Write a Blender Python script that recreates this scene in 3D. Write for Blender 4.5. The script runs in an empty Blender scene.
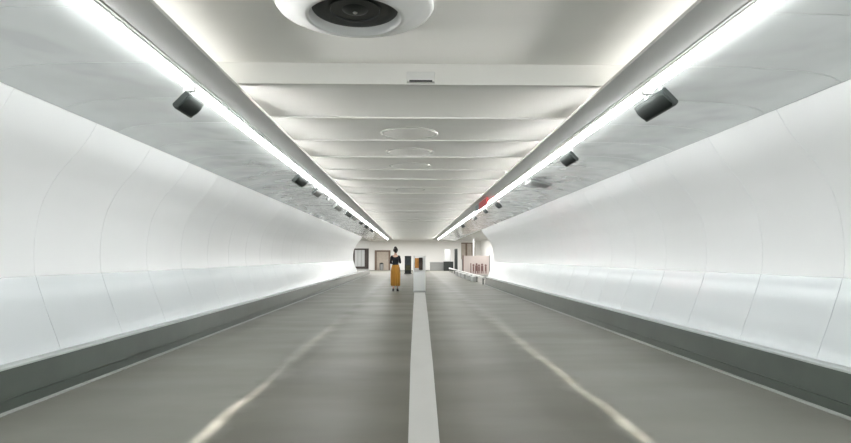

__________

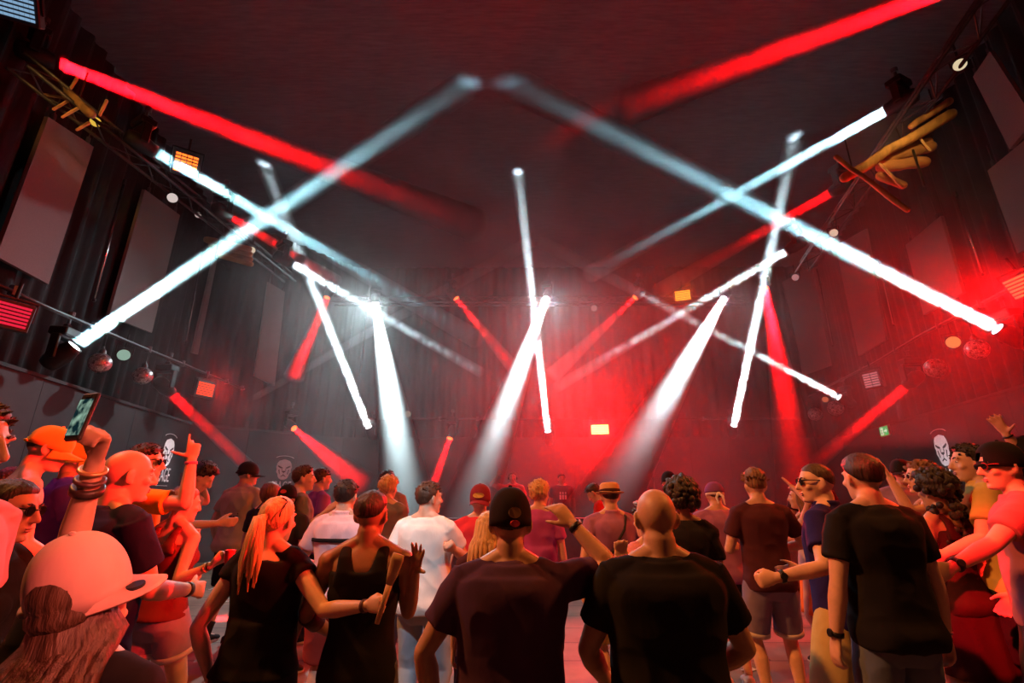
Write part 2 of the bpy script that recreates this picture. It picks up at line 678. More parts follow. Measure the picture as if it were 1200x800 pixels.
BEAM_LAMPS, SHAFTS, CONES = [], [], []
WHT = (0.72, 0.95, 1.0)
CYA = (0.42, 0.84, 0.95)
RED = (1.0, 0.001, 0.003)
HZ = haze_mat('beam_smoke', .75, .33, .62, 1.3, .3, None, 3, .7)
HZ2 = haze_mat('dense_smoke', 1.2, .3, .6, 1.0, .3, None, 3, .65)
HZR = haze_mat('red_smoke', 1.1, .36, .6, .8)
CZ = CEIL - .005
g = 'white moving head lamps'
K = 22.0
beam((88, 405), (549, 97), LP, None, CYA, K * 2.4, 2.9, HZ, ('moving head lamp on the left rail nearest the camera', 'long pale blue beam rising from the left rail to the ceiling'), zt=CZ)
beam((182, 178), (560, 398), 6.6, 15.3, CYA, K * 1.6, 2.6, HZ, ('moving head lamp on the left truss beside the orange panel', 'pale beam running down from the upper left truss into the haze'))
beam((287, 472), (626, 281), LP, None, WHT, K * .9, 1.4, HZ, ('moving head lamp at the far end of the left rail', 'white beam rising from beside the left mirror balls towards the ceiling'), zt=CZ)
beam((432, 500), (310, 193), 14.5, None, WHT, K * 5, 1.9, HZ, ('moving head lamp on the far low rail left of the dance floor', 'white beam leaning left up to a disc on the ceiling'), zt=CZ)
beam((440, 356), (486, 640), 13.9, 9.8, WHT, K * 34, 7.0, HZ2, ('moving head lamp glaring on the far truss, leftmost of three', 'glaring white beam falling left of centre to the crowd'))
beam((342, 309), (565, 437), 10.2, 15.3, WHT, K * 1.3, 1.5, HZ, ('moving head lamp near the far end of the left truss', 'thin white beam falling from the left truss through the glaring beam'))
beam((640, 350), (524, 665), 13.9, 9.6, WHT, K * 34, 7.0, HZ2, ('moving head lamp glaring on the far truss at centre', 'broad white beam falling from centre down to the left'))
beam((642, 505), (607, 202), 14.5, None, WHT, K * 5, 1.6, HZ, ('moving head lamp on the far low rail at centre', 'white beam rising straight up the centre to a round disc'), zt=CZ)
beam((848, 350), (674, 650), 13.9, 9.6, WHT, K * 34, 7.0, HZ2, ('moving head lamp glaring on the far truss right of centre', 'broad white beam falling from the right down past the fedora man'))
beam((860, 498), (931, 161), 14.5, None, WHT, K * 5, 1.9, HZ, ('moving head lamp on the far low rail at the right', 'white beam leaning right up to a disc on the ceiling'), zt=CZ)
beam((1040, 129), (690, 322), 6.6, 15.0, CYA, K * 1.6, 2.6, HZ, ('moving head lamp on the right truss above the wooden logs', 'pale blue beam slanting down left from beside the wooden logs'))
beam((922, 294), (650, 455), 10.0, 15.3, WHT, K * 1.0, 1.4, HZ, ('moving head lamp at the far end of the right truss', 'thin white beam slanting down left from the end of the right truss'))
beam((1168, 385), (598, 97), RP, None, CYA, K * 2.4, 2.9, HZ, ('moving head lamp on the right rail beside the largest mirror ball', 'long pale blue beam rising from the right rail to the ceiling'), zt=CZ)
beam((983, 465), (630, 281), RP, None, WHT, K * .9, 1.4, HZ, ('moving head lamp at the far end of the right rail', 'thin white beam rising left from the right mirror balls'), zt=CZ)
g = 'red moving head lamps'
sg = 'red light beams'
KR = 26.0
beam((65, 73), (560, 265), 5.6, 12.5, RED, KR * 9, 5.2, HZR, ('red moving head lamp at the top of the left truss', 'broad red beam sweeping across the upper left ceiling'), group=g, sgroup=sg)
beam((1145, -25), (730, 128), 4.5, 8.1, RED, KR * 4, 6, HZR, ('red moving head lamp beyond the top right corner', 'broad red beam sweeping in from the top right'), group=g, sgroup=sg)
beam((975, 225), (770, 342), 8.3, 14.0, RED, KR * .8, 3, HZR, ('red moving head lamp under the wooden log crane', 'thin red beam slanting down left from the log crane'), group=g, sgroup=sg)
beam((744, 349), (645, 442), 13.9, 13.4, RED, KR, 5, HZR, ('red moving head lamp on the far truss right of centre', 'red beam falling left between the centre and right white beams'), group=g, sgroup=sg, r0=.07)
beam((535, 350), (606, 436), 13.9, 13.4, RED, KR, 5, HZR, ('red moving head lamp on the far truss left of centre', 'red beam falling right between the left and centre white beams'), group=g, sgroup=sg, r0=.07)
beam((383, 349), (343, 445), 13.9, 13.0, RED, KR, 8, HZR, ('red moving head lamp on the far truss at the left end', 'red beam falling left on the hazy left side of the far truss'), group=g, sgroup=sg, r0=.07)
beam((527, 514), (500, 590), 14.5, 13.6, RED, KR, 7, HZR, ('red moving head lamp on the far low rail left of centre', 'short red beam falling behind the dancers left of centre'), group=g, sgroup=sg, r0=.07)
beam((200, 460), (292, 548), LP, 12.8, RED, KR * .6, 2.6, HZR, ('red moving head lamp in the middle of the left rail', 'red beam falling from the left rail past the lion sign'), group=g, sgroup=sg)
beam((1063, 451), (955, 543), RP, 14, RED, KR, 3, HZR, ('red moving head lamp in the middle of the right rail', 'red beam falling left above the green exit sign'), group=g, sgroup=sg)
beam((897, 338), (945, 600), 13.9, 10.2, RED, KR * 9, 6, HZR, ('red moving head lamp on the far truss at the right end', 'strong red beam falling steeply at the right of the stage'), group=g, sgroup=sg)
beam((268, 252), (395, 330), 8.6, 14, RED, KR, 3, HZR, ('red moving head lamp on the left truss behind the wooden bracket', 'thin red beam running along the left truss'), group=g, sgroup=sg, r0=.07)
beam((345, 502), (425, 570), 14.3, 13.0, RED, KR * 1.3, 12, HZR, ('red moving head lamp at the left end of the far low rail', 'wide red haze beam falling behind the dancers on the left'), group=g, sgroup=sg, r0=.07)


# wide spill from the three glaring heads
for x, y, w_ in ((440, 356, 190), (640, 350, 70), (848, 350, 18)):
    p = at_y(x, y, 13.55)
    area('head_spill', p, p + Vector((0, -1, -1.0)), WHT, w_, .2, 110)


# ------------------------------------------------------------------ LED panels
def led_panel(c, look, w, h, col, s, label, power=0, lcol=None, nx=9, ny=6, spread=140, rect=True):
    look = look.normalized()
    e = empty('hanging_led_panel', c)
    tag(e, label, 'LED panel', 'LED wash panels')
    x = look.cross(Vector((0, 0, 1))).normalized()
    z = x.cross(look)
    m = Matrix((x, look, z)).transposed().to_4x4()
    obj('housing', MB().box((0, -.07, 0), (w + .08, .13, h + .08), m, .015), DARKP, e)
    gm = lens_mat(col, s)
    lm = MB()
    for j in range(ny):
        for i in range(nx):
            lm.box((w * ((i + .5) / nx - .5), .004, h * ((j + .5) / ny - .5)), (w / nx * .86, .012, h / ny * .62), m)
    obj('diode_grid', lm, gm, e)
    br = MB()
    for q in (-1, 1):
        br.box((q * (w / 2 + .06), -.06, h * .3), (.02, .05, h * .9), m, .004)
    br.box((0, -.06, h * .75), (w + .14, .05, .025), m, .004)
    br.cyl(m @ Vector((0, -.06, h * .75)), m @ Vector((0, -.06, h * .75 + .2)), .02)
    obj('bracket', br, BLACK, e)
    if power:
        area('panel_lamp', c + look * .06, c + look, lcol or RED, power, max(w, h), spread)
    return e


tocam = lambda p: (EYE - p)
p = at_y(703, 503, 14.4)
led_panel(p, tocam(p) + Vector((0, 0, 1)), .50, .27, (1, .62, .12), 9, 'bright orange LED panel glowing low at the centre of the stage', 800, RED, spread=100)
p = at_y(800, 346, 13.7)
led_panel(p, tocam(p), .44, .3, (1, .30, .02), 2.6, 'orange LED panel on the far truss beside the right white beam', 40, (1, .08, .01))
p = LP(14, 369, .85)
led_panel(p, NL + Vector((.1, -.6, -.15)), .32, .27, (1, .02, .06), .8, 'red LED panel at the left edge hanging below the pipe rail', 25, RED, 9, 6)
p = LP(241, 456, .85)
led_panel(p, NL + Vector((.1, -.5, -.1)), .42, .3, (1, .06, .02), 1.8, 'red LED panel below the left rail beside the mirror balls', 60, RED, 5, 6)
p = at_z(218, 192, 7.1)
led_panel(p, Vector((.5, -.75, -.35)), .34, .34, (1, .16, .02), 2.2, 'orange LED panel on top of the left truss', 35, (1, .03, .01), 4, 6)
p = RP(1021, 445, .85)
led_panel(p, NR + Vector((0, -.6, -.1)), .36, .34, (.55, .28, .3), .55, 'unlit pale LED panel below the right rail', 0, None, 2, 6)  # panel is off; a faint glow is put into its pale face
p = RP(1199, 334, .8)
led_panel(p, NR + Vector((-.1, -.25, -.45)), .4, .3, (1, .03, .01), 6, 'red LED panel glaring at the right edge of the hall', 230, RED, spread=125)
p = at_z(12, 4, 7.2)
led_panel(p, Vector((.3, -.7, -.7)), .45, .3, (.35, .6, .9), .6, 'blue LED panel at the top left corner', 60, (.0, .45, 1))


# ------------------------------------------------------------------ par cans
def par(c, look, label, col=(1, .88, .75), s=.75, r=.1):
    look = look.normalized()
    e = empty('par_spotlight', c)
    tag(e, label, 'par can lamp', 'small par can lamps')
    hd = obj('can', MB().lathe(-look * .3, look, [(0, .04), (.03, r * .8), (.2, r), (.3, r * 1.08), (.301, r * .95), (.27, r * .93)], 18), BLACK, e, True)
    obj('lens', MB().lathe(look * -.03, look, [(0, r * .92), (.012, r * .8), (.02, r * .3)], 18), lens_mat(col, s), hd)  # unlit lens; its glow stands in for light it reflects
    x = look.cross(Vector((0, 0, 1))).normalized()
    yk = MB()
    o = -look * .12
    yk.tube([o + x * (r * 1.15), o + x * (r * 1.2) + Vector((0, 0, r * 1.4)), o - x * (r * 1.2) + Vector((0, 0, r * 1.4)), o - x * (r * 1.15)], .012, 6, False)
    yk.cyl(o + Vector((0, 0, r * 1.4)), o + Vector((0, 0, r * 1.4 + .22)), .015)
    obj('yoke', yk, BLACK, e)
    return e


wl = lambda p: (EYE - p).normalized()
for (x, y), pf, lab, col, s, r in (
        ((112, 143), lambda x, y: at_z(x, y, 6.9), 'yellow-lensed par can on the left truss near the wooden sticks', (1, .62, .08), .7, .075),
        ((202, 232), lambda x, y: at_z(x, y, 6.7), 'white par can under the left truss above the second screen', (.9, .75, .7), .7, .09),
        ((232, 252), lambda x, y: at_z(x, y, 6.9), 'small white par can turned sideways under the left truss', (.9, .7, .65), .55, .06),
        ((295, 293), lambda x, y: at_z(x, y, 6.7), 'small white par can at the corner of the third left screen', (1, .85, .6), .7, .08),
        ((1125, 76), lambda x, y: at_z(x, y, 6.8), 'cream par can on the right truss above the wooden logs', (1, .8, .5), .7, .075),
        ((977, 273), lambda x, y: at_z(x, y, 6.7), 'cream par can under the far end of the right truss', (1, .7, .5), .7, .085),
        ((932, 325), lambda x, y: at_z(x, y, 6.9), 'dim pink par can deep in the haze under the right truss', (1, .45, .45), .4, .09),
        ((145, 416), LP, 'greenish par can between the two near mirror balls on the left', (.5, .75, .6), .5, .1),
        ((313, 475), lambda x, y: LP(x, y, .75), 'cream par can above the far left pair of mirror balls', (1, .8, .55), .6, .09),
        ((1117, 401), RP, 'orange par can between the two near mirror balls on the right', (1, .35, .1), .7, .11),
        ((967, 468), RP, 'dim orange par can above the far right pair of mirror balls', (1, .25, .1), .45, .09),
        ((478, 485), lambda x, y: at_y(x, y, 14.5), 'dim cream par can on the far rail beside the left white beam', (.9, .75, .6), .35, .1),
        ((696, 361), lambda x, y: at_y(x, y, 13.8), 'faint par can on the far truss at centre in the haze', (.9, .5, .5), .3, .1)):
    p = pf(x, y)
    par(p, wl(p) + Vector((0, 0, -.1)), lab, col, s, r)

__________

EXERCISE INSTRUCTIONS:
Look through the entries above; copy each line where the string "that" appears.

THE SOLUTION:
Write a Blender Python script that recreates this scene in 3D. Write for Blender 4.5. The script runs in an empty Blender scene.
Write part 2 of the bpy script that recreates this picture. It picks up at line 678. More parts follow. Measure the picture as if it were 1200x800 pixels.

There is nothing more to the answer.